Each of them is laudable, but as is so often the way in a Grand Vision speech, each one comes up short when you hold it up to the light.

Take the the prescription for export growth. The speech clearly describes the problem:

We like to think of ourselves as a trading nation, yet we export less as a percentage of GDP than many other small OECD countries. And that percentage has only grown slowly over the last 30 years. Over 90% of our exports come from just under 5% of exporters, and these exports are also very concentrated in a few sectors.

Hear, hear. Now, what's the remedy?

We are working on ways to best deliver an "NZ Inc" approach on the part of all Government agencies operating offshore. A seamless network amongst these agencies will best support our trade and economic interests overseas, with Government working alongside New Zealand exporters.…..
In terms of innovation, our emphasis is on promoting a stronger interactive relationship between the business sector and our publicly-funded research institutions. Universities and Crown Research Institutes need to be more responsive to the needs of firms. Our innovation system also needs to encourage firms to increase their take-up and application of research. One of our first initiatives in this area has been the Primary Growth Partnership. This will invest in significant research and innovation programmes across the primary and food sectors.

This sounds pretty airy to me. There's not room in this kind of speech for screeds of detail, but the few lines we're offered here suggest that even with a spare ten minutes to develop the themes you wouldn't get much more flesh on the theoretical bones.

This dotcom exporter has some suggestions he would like to make. The speech mentions Free Trade deals. Well, how about the monster one we signed with China? How about the ASEAN one that followed it? Where's the follow-through? Why are we not doing more to capitalise on the opportunity? Couldn't the government take a more active role in identifying openings and making business aware of the possibilities? There are some intriguing possibilities - in that region - in environmental management, in information technology, in tourism, in education. Read what Bronwen Evans, the former RNZ journalist who's now in Thailand, had to say when I interviewed her recently.

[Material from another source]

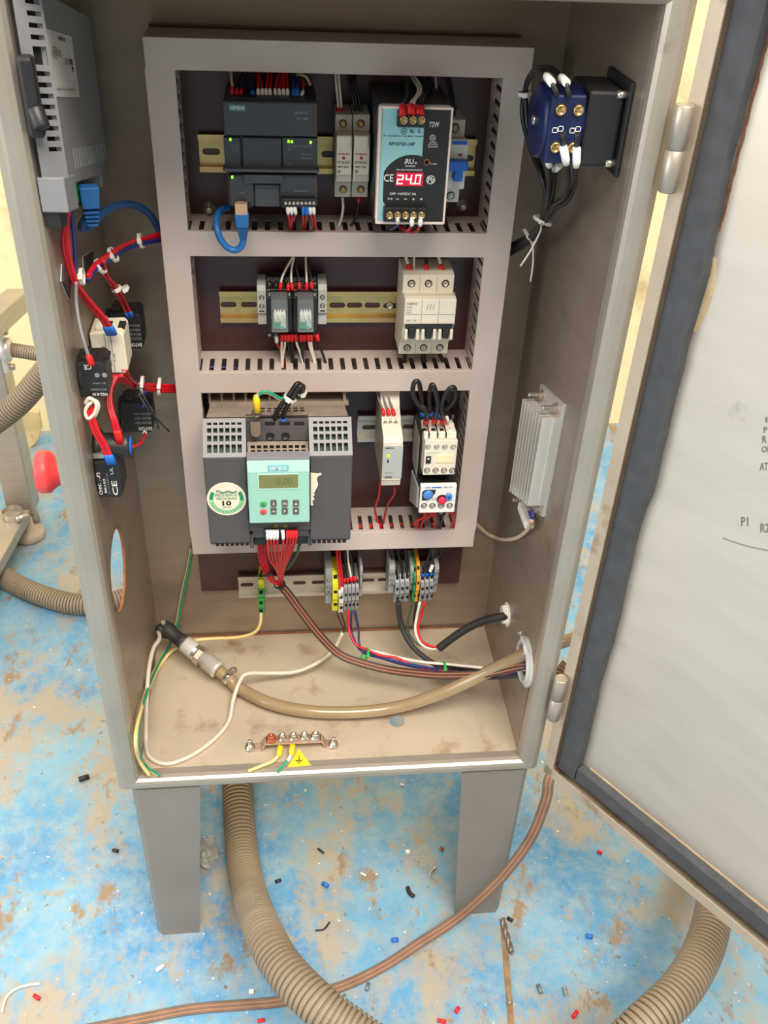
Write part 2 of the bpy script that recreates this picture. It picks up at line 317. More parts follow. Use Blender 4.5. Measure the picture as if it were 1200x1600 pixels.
# door: a shallow pan, hinged on the right post, open 125 degrees
do = T('', '', '', (.4815, -.2416, 0), 'door', root=cab.root)
M0 = cab.root.matrix_world
class Door(T):
    def __init__(s): s.O = do.O; s.A = do.A; s.root = cab.root
    def add(s, name, mb, m, bevel=0, parent=None, label=None):
        mb.v = [cab.loc(s.O + s.A[0] * p.x + s.A[1] * p.y + s.A[2] * p.z) for p in mb.v]
        return T.add(s, name, mb, m, bevel, parent, label)
dr = Door(); DW, DZ0, DZ1 = .50, -.0185, .861
door = dr.add('door', MB().box(0, DW, DZ0, DZ1, -.0215, -.020), DOORM, label='stainless steel door swung open to the right')
FLM = mat('door_flange_steel', s(188, 172, 152), .5, .3, .07, 30, spots=(18, .6, .75, s(138, 112, 86)))
fl = [MB().box(0, .0015, DZ0, DZ1, -.020, 0).box(.0015, .013, DZ0, DZ1, -.0015, 0), MB().box(0, DW, DZ0, DZ0 + .0015, -.020, 0).box(.0015, DW, DZ0 + .0015, DZ0 + .0135, -.0015, 0), MB().box(0, DW, DZ1 - .0015, DZ1, -.020, 0).box(.0015, DW, DZ1 - .013, DZ1 - .0015, -.0015, 0), MB().box(DW - .0015, DW, DZ0, DZ1, -.020, 0)]
for m in fl: dr.add('door_flange', m, FLM, parent=door)
wv = random.Random(3); gp = []
for i in range(40):
    z = DZ0 + .014 + i * (DZ1 - DZ0 - .03) / 39; gp.append((.0385 + .0022 * math.sin(i * .7) * wv.random() + (.002 if 18 < i < 30 else 0), z))
dr.add('gasket', MB().prism('w', [(.0135, gp[0][1]), ] + gp + [(.0135, gp[-1][1])], -.0199, -.0075), GASK, .001, door, 'dark grey foam gasket strip')
dr.add('gasket', MB().box(.04, DW - .002, DZ0 + .0145, DZ0 + .036, -.0199, -.0085), GASK, .001, door)
dr.add('gasket', MB().box(.04, DW - .002, DZ1 - .036, DZ1 - .0145, -.0199, -.0085), GASK, .001, door)
GLUE = mat('old_glue', s(196, 172, 134), .8, 0, .15, 60)
a = [(.0415 + (.006 * math.sin(math.pi * i / 14) + .0015 * wv.random() if i else 0), .574 + .065 * i / 14) for i in range(15)]
dr.add('glue_residue', MB().prism('w', [(.038, .574)] + a + [(.038, .639)], -.0199, -.0194), GLUE, 0, door)
a = [(.0405 + .0010 * wv.random(), .66 + .165 * i / 30) for i in range(31)]
dr.add('glue_residue', MB().prism('w', [(.038, .66)] + a + [(.038, .825)], -.0199, -.0195), mat('rusty_edge', s(120, 82, 66), .8, 0, .3, 90), 0, door)
a = [(.05 + .44 * i / 20, DZ0 + .0375 + .0012 * wv.random()) for i in range(21)]
dr.add('glue_residue', MB().prism('w', [(.05, DZ0 + .035)] + a + [(.49, DZ0 + .035)], -.0199, -.0194), GLUE, 0, door)
PENCIL = mat('pencil', s(112, 108, 108), .7)
def dl(px, py): q = dr.l(px, py, -.0199); return q
def dw(q): return cab.loc(dr.O + dr.A[0] * q[0] + dr.A[1] * q[1] + dr.A[2] * q[2])
def hand(txt, x0, y0, x1, y1):
    a = dl(x0, y1); b = dl(x1, y1); c = dl(x0, y0); a.z = b.z = c.z = -.0198
    TEXTS.append((txt, dw(a), dw(b) - dw(a), dw(c) - dw(a), PENCIL, door, 'handwriting'))
for t in (('P1', 1158, 808, 1169, 822), ('R2', 1188, 818, 1202, 832), ('AT', 1187, 723, 1200, 735), ('OL', 1190, 697, 1204, 707), ('R', 1191, 681, 1198, 692), ('P', 1193, 667, 1199, 676), ('I', 1196, 652, 1199, 660)): hand(*t)
pts = [dl(1130, 841), dl(1150, 848), dl(1175, 855), dl(1215, 863)]
for p in pts: p.z = -.0198
dr.add('pencil_line', MB().tube(spline(pts), .0005, 5), PENCIL, 0, door)
# ------------------------------------------------------------------ mounting plate, ducts, rails
FX0, FX1 = .0647, .4047
pl = T('mounting_plate', 'dark brown board bolted inside the cabinet, carrying all the rails', 'mounting board', (FX0, YP, .09))
pl.add('board', MB().box(0, FX1 - FX0, 0, .665, -.007, 0), PLATE, .0005)
for (x, y) in ((327, 325), (722, 320)):
    q = pl.l(x, y, 0); b = pl.add('bolt', MB().lathe((q.x, q.y, 0), (0, 0, 1), [(.0065, 0), (.0065, .0012), (.0035, .0012), (.0035, .009), (.002, .0095)], 16), CHROME)
for a in (.02, .32):
    for c in (.03, .62): pl.add('standoff', MB().cyl((a, c, -.013), (a, c, -.007), .006), STEEL)
DF = .053                                      # duct depth from plate to lid front
def duct(label, x0, x1, z0, z1, slots):
    t = T('cable_duct', label, 'cable duct', (x0, YP, z0), group=None); w, h = x1 - x0, z1 - z0
    t.add('duct_base', MB().box(0, w, 0, h, 0, .0015), DUCTD)
    t.add('lid', MB().box(-.0008 if slots in 'lr' else 0, w + (.0008 if slots in 'lr' else 0), -.0008, h + .0008, DF - .0015, DF), DUCT, .0006)
    lid = MB()
    def wall(m, side, a0, a1, w0, w1):
        if side == 't': m.box(a0, a1, h - .0014, h, w0, w1)
        if side == 'b': m.box(a0, a1, 0, .0014, w0, w1)
        if side == 'l': m.box(0, .0014, a0, a1, w0, w1)
        if side == 'r': m.box(w - .0014, w, a0, a1, w0, w1)
        return m
    opp = {'t': 'b', 'b': 't', 'l': 'r', 'r': 'l'}; L = w if slots in 'tb' else h
    sd = slots
    t.add('duct_wall', wall(MB(), opp[sd], 0, L, .0015, DF - .0015), DUCT)
    t.add('duct_wall', wall(MB(), sd, 0, L, .0015, .017), DUCT); t.add('duct_wall', wall(MB(), sd, 0, L, DF - .007, DF - .0015), DUCT)
    n = round(L / .0127); pit = L / n; fm = wall(MB(), sd, -.0038, .0038, .017, DF - .007).mesh('finger')
    for i in range(n):
        o = link('finger', fm, DUCT, t.root); o.location = ((i + .5) * pit, 0, 0) if sd in 'tb' else (0, (i + .5) * pit, 0)
    return t
LW = .0244
duct('horizontal grey cable duct along the top edge of the brown board', FX0, FX1, .7292, .7532, 'b')
duct('grey cable duct just below the dark grey controller, a blue cable looping over it', FX0 + LW, FX1 - LW, .5628, .5858, 't')
duct('grey cable duct between the relays and the big charcoal drive', FX0 + LW, FX1 - LW, .4124, .4351, 't')
duct('lowest horizontal grey cable duct, passing behind the charcoal drive', FX0, FX1, .1947, .2196, 't')
duct('upright grey cable duct at the left edge of the brown board', FX0, FX0 + LW, .2200, .7288, 'r')
duct('upright grey cable duct at the right edge of the brown board', FX1 - LW, FX1, .2200, .7288, 'l')
def dinrail(label, x0, x1, zc, m, slots, screws=()):
    t = T('din_rail', label, 'rail', (x0, YP, zc), group=None); w = x1 - x0
    z = lambda px, py: t.l(px, py, .002)
    hs = []
    for (px, py) in slots:
        q = z(px, py); a, r = .0055, .0030
        hs.append([(q.x + a + r * math.cos(k), q.y + r * math.sin(k)) for k in [(-.5 + i / 6) * math.pi for i in range(7)]] + [(q.x - a + r * math.cos(k), q.y + r * math.sin(k)) for k in [(.5 + i / 6) * math.pi for i in range(7)]])
    t.add('web', holed(rect(0, w, -.0135, .0135), hs, .0004, .0016, lambda a, b, c: (a, b, c)), m)
    for sg in (-1, 1):
        t.add('flange', MB().prism('u', [(.0004, sg * .0125), (.0076, sg * .0125), (.0076, sg * .0175), (.0064, sg * .0175), (.0064, sg * .0137), (.0004, sg * .0137)], 0, w), m)
    for (px, py) in screws: t.screw(px, py, .0016, .0038, CHROME, name='fixing_screw')
    return t
def zc(px, py): return P(px, py, y=YP - .002).z
dinrail('short yellow zinc rail behind the dark grey controller and white power supply', .1015, .3708, .6462, RAILY, [(330, 237), (516, 241), (727, 247)])
dinrail('long yellow zinc rail carrying the relays and three pole breaker', .112, .3625, .4890, RAILY, [(357, 476), (389, 476), (527, 477), (554, 477), (582, 477), (611, 478)], [(609, 477)])
dinrail('short dull zinc rail behind the cream relay module and contactor', .262, .374, .3370, RAILZ, [(577, 668), (640, 667)])
dinrail('bright zinc rail with oval slots below the lowest duct', .113, .372, .1005, RAILZ, [(386, 914), (468, 911), (497, 910), (575, 907), (600, 906)])
# ------------------------------------------------------------------ row 1: controller, fuse holders, power supply, breaker
def led(t, px, py, w, m=LEDG, sx=1.7, sy=2.1): t.pbox('led', m, (px - sx, py - sy, px + sx, py + sy), w - .0006, w + .0005)
t = T('logic_controller', 'dark grey programmable controller with green lights, clipped to the top rail', 'controller', P(421, 240, y=YP))
t.pbox('body', DGR, (348, 160, 496, 322), .0, .069, .0012)
b = t.pbox('terminal_cover', DGR, (347, 158, 496, 214), .066, .075, .0012, label='upper flap over the terminals')
t.pbox('front_panel', DGR, (349, 215, 377, 265), .066, .0735, .0006); t.pbox('front_panel', DGR, (378, 215, 440, 265), .066, .0745, .0008); t.pbox('front_panel', DGR, (441, 215, 496, 267), .066, .0735, .0006)
t.pbox('ledge', DGR2, (348, 264, 499, 271), .066, .082, .0012)
t.pbox('lower_block', DGR, (357, 273, 397, 323), .066, .075, .0012); t.pbox('lower_block', DGR, (437, 273, 496, 323), .066, .075, .0012)
t.pbox('flap', DGR, (380, 273, 443, 288), .066, .0785, .0012)
t.prof('recess', DGR2, t.uu(398, 300, .072), t.uu(437, 300, .072), [(.05, t.vv(415, 289, .072)), (.071, t.vv(415, 289, .072)), (.0715, t.vv(415, 324, .0735)), (.05, t.vv(415, 324, .0735))], .0006)
bd = t.pbox('badge', mat('badge_teal', s(52, 128, 128), .5), (357, 163, 384, 174), .0745, .0753); t.text('SIEMENS', (359, 165.5, 382, 171.5), .0754, WINK, bd)
t.text('SIMATIC', (461, 174, 482, 179), .0752, GINK); t.text('S7-1200', (463, 183, 482, 188), .0752, GINK)
t.text('CPU 1212C', (470, 240, 489, 243), .0737, GINK); t.text('DC/DC/DC', (470, 246, 489, 249), .0737, GINK); t.text('DI a', (450, 232, 456, 235), .0737, GINK); t.text('DQ a', (450, 255, 456, 258), .0737, GINK)
for i in range(8): t.pbox('channel_mark', GINK, (452 + i * 4.6, 227, 453.2 + i * 4.6, 230), .0735, .0737)
for i, x in enumerate((362, 366, 370)): t.pbox('status_mark', GINK, (x, 224, x + 1.1, 238), .0735, .0737)
led(t, 360, 218, .0736); led(t, 451, 221, .0736); led(t, 456, 221.5, .0736); led(t, 485.5, 222.5, .0736); led(t, 363, 277, .0752)
t.text('LAN', (375, 300, 382, 302.5), .0752, GINK); t.text('24VDC INPUTS', (460, 297, 481, 300), .0752, GINK); 
t.pbox('network_socket', BLK, (366, 317, 393, 325), .06, .0758)
tb = t.pbox('terminal_strip', BLK, (439, 310, 493.5, 325), .070, .083, .001)
for i in range(8): t.screw(446.5 + i * 6.25, 317, .083, .0015, CHROME, tb)
t.pbox('terminal_strip', BLK, (356, 152, 478, 160), .03, .066, .001)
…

The possibilities are already there, and yet 90% or more of NZ businesses are ignoring them.

There's a very obvious hands-on role here for the government: get people thinking. That's a dimension of leadership, after all. Why not fund TV programmes that take an interest in exporting? I don't mean trite propaganda, I mean decent docos; current affairs reporting that gets out into the world and follows our exporters around; programmes that explore the possibilities of new markets. Where once we had Charlotte Glennie running a (admittedly one-woman) bureau for One News in Hong Kong, we now instead have that clown Dominic Bowden reporting live from Hollywood telling us what we should say in our prayers for Michael. What the fuck is wrong with this picture? Instead of making another show about people fighting over hair gel, why not make one that gets people thinking about a new way to earn their living?

Call it social engineering or propaganda if you must, but there is a shift in perspective that needs to take place here. More New Zealanders need to see themselves as exporters. More New Zealanders need to ask themselves: what could I be doing instead of this?

I look around my extended family and I see people doing work that is of little worth to the economy. I see them making money by flipping real estate, I see them making money by being the expensive just-add-water middle man. I look at them and I think: everyone's family network probably looks like this this. One or two exporters, a host of hangers-on.

The irony is that a lot of the wealthy hangers-on endorse the nostrum that the government's role is simply to "clear out the roadblocks and let New Zealand business get on with things". That's more or less the closing argument of Key's speech.

The problem is: with all the roadblocks out of the way, will any of those hangers-on actually do anything new? I have my doubts. Perhaps if that world class tax programme should include a capital gains tax, it might happen, but I'm not holding my breath.